Krishna Sitaula said he was stepping down from the troubled Himalayan nation's unity government, which has until Sunday to draw up a first peacetime statute, or risk the legislature being disbanded.

"I am no longer in the cabinet from today. It is up to the party to decide whether to stay in the government but there is no relevance in me staying in the government," he told reporters.

Sitaula said the move was in protest over controversial government plans to

ask lawmakers to give the repeatedly extended Constituent Assembly another three months to finish writing the constitution.

The proposal goes against a Supreme Court ruling prohibiting any more extensions of the assembly, which was elected in 2008 with a two-year tenure that has been renewed four times.

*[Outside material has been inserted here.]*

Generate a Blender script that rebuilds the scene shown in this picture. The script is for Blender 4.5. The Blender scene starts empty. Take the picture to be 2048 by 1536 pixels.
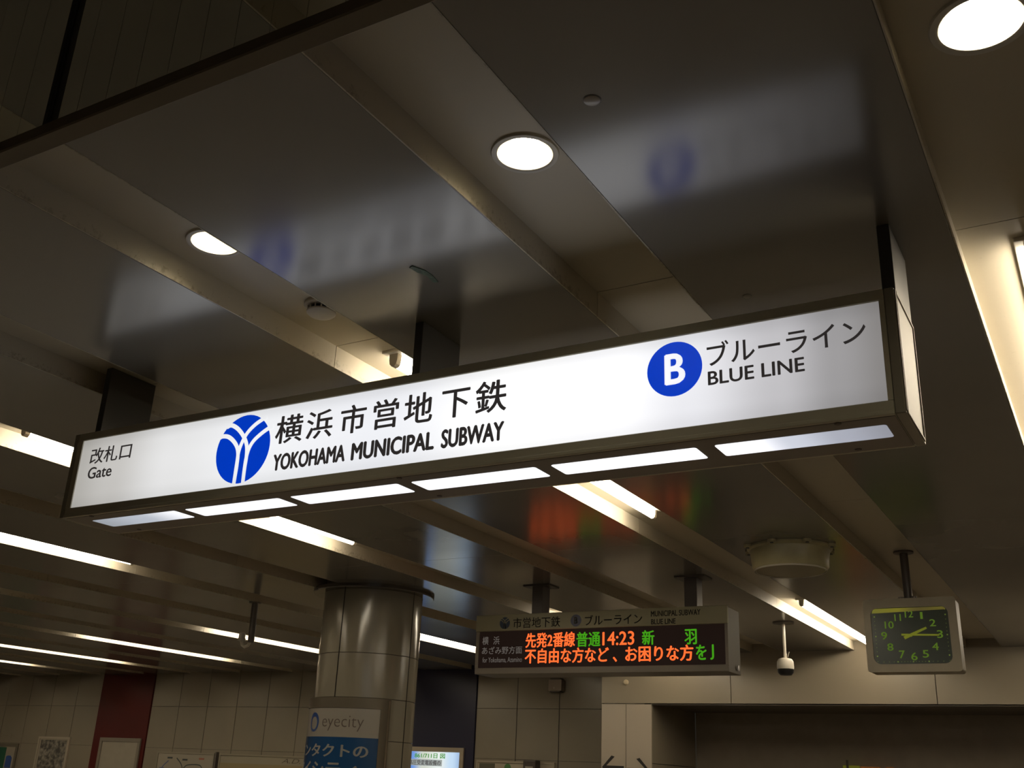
import bpy, bmesh, math, random
from mathutils import Matrix, Vector
random.seed(7)
S = bpy.context.scene
COL = S.collection
PI = math.pi

# ------------------------------------------------------------------ camera
cam_d = bpy.data.cameras.new('camera')
cam_d.sensor_width = 36.0
cam_d.lens = 36.119
cam_d.clip_start = 0.02
cam = bpy.data.objects.new('camera', cam_d)
COL.objects.link(cam)
yaw, pitch, roll = map(math.radians, (30.619, 21.068, 2.547))
fw = Vector((-math.sin(yaw)*math.cos(pitch), math.cos(yaw)*math.cos(pitch), math.sin(pitch)))
rt = Vector((math.cos(yaw), math.sin(yaw), 0.0))
up = rt.cross(fw)
r2 = math.cos(roll)*rt + math.sin(roll)*up
u2 = -math.sin(roll)*rt + math.cos(roll)*up
m = Matrix((r2, u2, -fw)).transposed().to_4x4()
m.translation = Vector((0, 0, 1.6))
cam.matrix_world = m
S.camera = cam

# ------------------------------------------------------------------ world, exposure
w = bpy.data.worlds.new('world')
S.world = w
w.use_nodes = True
w.node_tree.nodes['Background'].inputs[0].default_value = (0.02, 0.018, 0.015, 1)
w.node_tree.nodes['Background'].inputs[1].default_value = 1.0
S.view_settings.view_transform = 'Standard'
S.view_settings.look = 'None'
S.view_settings.exposure = 0.0
S.view_settings.gamma = 1.0
S.view_settings.use_curve_mapping = False
try:
    S.cycles.use_denoising = True
    S.cycles.max_bounces = 10
    S.cycles.diffuse_bounces = 5
    S.cycles.glossy_bounces = 4
    S.cycles.transparent_max_bounces = 12
    S.cycles.caustics_reflective = False
    S.cycles.caustics_refractive = False
    S.cycles.sample_clamp_indirect = 6.0
    S.cycles.use_adaptive_sampling = False
except Exception:
    pass

TUBE_L = 30.0          # radiance of the fluorescent tubes
TUBE_C = (1.0, 0.87, 0.67)
DOWN_L = 44.0          # radiance of the lamps in the downlights
DOWN_C = (1.0, 0.87, 0.62)
CEIL = 2.90            # underside of the ceiling panels
SLOT = 2.98            # top of the recessed slots
XA, SW = -0.206, 0.296 # left edge of slot 0, slot width
Y0, YP = -0.13, 2.65   # joint positions along the slots
YW, YF = 11.5, 10.4    # far wall, far fascia

# ------------------------------------------------------------------ materials
MATS = {}
def nd(nt, t, **kw):
    n = nt.nodes.new(t)
    for k, v in kw.items():
        if k in n.inputs: n.inputs[k].default_value = v
        else: setattr(n, k, v)
    return n
def mat(name, col, rough=0.5, metal=0.0, spec=0.5, emit=None, es=1.0, noise=0.0, nscale=8.0, coat=0.0, rvar=0.0):
    if name in MATS: return MATS[name]
    M = bpy.data.materials.new(name); M.use_nodes = True
    nt = M.node_tree; b = nt.nodes['Principled BSDF']
    b.inputs['Base Color'].default_value = (*col, 1)
    b.inputs['Roughness'].default_value = rough
    b.inputs['Metallic'].default_value = metal
    b.inputs['Specular IOR Level'].default_value = spec
    if coat:
        b.inputs['Coat Weight'].default_value = coat
        b.inputs['Coat Roughness'].default_value = 0.08
    if emit:
        b.inputs['Emission Color'].default_value = (*emit, 1)
        b.inputs['Emission Strength'].default_value = es
    if noise or rvar:
        tc = nd(nt, 'ShaderNodeNewGeometry')
        n = nd(nt, 'ShaderNodeTexNoise', Scale=nscale, Detail=4.0)
        nt.links.new(tc.outputs['Position'], n.inputs['Vector'])
        if noise:
            mr = nd(nt, 'ShaderNodeMapRange'); mr.inputs[1].default_value = .3; mr.inputs[2].default_value = .7
            mr.inputs[3].default_value = 1-noise; mr.inputs[4].default_value = 1+noise
            nt.links.new(n.outputs['Fac'], mr.inputs[0])
            hs = nd(nt, 'ShaderNodeMix', data_type='RGBA', blend_type='MULTIPLY')
            hs.inputs[0].default_value = 1
            hs.inputs[6].default_value = (*col, 1)
            nt.links.new(mr.outputs[0], hs.inputs[7])
            nt.links.new(hs.outputs[2], b.inputs['Base Color'])
        if rvar:
            m2 = nd(nt, 'ShaderNodeMapRange'); m2.inputs[1].default_value = .3; m2.inputs[2].default_value = .7
            m2.inputs[3].default_value = rough-rvar; m2.inputs[4].default_value = rough+rvar
            nt.links.new(n.outputs['Fac'], m2.inputs[0]); nt.links.new(m2.outputs[0], b.inputs['Roughness'])
    MATS[name] = M
    return M
def emat(name, col, s):
    if name in MATS: return MATS[name]
    M = bpy.data.materials.new(name); M.use_nodes = True
    nt = M.node_tree; nt.nodes.remove(nt.nodes['Principled BSDF'])
    e = nd(nt, 'ShaderNodeEmission'); e.inputs[0].default_value = (*col, 1); e.inputs[1].default_value = s
    nt.links.new(e.outputs[0], nt.nodes['Material Output'].inputs[0])
    MATS[name] = M
    return M
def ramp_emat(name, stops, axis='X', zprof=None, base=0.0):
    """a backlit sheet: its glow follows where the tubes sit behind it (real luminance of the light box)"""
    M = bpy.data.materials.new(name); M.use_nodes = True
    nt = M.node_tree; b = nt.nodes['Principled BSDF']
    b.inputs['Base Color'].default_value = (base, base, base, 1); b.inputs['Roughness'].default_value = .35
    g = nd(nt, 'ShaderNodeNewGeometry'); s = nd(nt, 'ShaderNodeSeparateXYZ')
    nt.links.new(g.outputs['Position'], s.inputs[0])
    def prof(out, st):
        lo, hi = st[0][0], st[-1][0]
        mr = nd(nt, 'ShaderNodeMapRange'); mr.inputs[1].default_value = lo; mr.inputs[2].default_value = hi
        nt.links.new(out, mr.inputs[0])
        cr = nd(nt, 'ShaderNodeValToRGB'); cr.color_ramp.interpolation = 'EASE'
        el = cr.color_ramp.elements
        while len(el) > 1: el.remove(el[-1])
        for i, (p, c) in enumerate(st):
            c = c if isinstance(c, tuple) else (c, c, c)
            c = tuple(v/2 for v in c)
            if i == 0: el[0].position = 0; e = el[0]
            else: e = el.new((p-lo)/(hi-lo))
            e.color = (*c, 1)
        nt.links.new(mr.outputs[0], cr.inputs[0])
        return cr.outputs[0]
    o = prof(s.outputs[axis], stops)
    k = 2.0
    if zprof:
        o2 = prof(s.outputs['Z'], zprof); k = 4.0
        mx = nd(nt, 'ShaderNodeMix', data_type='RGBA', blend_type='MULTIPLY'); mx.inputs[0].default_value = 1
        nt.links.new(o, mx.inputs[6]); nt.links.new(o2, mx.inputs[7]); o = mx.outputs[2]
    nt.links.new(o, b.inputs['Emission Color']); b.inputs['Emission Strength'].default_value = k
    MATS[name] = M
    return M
def glass_mat(name, tint, refl=0.12, rough=0.02):
    M = bpy.data.materials.new(name); M.use_nodes = True
    nt = M.node_tree; nt.nodes.remove(nt.nodes['Principled BSDF'])
    t = nd(nt, 'ShaderNodeBsdfTransparent'); t.inputs[0].default_value = (*tint, 1)
    g = nd(nt, 'ShaderNodeBsdfGlossy'); g.inputs['Roughness'].default_value = rough; g.inputs[0].default_value = (.8, .8, .8, 1)
    f = nd(nt, 'ShaderNodeFresnel'); f.inputs[0].default_value = 1.45
    mx = nd(nt, 'ShaderNodeMixShader')
    bf = nd(nt, 'ShaderNodeNewGeometry'); inv = nd(nt, 'ShaderNodeMath', operation='SUBTRACT'); inv.inputs[0].default_value = 1.0
    nt.links.new(bf.outputs['Backfacing'], inv.inputs[1])
    mu = nd(nt, 'ShaderNodeMath', operation='MULTIPLY'); nt.links.new(f.outputs[0], mu.inputs[0]); nt.links.new(inv.outputs[0], mu.inputs[1])
    nt.links.new(mu.outputs[0], mx.inputs[0]); nt.links.new(t.outputs[0], mx.inputs[1]); nt.links.new(g.outputs[0], mx.inputs[2])
    nt.links.new(mx.outputs[0], nt.nodes['Material Output'].inputs[0])
    MATS[name] = M
    return M

PANEL = mat('glossy_painted_steel_panel', (0.185, 0.172, 0.15), .19, spec=.5, noise=.05, nscale=1.7, rvar=.02)
PANEL.node_tree.nodes['Principled BSDF'].inputs['IOR'].default_value = 1.9
WALLP = mat('enamel_wall_panel', (0.25, 0.218, 0.165), .32, noise=.05, nscale=1.1)
CREAM = mat('cream_painted_steel', (0.62, 0.55, 0.42), .38)
FASC = mat('fascia_enamel', (0.29, 0.25, 0.19), .30, noise=.04, nscale=.9)
JOINT = mat('dark_joint', (0.035, 0.028, 0.022), .8)
DARK = mat('dark_bronze_metal', (0.10, 0.085, 0.07), .45)
POLE = mat('brown_steel_pole', (0.11, 0.09, 0.075), .4)
BLACK = mat('black_plastic', (0.012, 0.012, 0.013), .35)
FRAME = mat('sign_frame_paint', (0.74, 0.70, 0.57), .42, noise=.03, nscale=12)
POST = mat('sign_post_paint', (0.085, 0.08, 0.075), .42)
RED = mat('red_enamel_panel', (0.085, 0.011, 0.009), .4, spec=.25, noise=.08, nscale=1.5)
NAVY = mat('navy_enamel_panel', (0.028, 0.028, 0.055), .35, spec=.3)
FLOOR = mat('floor_stone', (0.20, 0.18, 0.15), .35, noise=.12, nscale=3)
BACKM = mat('grey_brown_wall', (0.30, 0.25, 0.20), .6, noise=.05)
BRASS = mat('dull_brass', (0.12, 0.10, 0.07), .4, metal=.3)
WHITEP = mat('white_plastic', (0.62, 0.58, 0.50), .4)
BEIGE = mat('beige_plastic_case', (0.40, 0.355, 0.26), .45, noise=.05, nscale=10)
OLIVE = mat('aged_beige_metal', (0.34, 0.30, 0.165), .36, noise=.15, nscale=9)
TUBE = emat('fluorescent_tube_glow', TUBE_C, TUBE_L)
LAMP = emat('downlight_lamp_glow', DOWN_C, DOWN_L)
REFL = mat('downlight_reflector', (0.40, 0.39, 0.34), .3, metal=.3)
TRIMR = mat('downlight_trim_white', (0.62, 0.60, 0.55), .35)

def slot_mat():
    M = bpy.data.materials.new('slot_lining_sooty_cream'); M.use_nodes = True
    nt = M.node_tree; b = nt.nodes['Principled BSDF']
    g = nd(nt, 'ShaderNodeNewGeometry'); s = nd(nt, 'ShaderNodeSeparateXYZ'); nt.links.new(g.outputs['Position'], s.inputs[0])
    # soot speckles that gather along the lower lip
    n = nd(nt, 'ShaderNodeTexNoise', Scale=55.0, Detail=5.0, Roughness=.7); nt.links.new(g.outputs['Position'], n.inputs['Vector'])
    n2 = nd(nt, 'ShaderNodeTexNoise', Scale=1.3, Detail=2.0); nt.links.new(g.outputs['Position'], n2.inputs['Vector'])
    mz = nd(nt, 'ShaderNodeMapRange'); mz.inputs[1].default_value = CEIL; mz.inputs[2].default_value = SLOT-.005
    mz.inputs[3].default_value = .20; mz.inputs[4].default_value = -.06
    nt.links.new(s.outputs['Z'], mz.inputs[0])
    a1 = nd(nt, 'ShaderNodeMath', operation='ADD'); nt.links.new(n.outputs['Fac'], a1.inputs[0]); nt.links.new(mz.outputs[0], a1.inputs[1])
    a2 = nd(nt, 'ShaderNodeMath', operation='MULTIPLY_ADD'); a2.inputs[1].default_value = .35; nt.links.new(n2.outputs['Fac'], a2.inputs[0]); nt.links.new(a1.outputs[0], a2.inputs[2])
    mr = nd(nt, 'ShaderNodeMapRange'); mr.inputs[1].default_value = .86; mr.inputs[2].default_value = 1.0; nt.links.new(a2.outputs[0], mr.inputs[0])
    mx = nd(nt, 'ShaderNodeMix', data_type='RGBA'); mx.inputs[6].default_value = (.53, .48, .38, 1); mx.inputs[7].default_value = (.36, .315, .23, 1)
    nt.links.new(mr.outputs[0], mx.inputs[0]); nt.links.new(mx.outputs[2], b.inputs['Base Color'])
    b.inputs['Roughness'].default_value = .42
    return M
SLOTM = slot_mat()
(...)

The new constitution is seen as crucial to helping end instability that has plagued Nepal since the end of the 10-year Maoist insurgency in 2006 that left 16,000 dead and led to the overthrow of the monarchy.

But the major parties have been unable to agree on crucial issues such as the names, number and boundaries of states under a new federal structure.

Sitaula's Nepali Congress and the Unified Marxist Leninist party, the second and third biggest groups in the Maoist-led coalition, have rejected the extension and demanded the resignation of Prime Minister Baburam Bhattarai.

"We can't accept their demand because the constitution drafting is stuck and now they have zeroed in on his resignation," Barsha Man Pun, a Maoist minister, told reporters.

"We are concentrating our efforts to promulgate the constitution by May 27. And, as an option, we have proposed a three-month extension," Pun said.

If there is no new constitution and no agreement on an extension by Sunday, parliament will be disbanded ahead of fresh elections, creating a destabilising power vacuum.

Ethnic factions across the troubled nation have been pressuring the government to recognise their rights in the long-awaited constitution, with protests often spilling into violence.

On Wednesday, thousands gathered in central Kathmandu to press for peace and the new statute, while a shutdown by protesters that crippled life for weeks in the far west resumed on Thursday.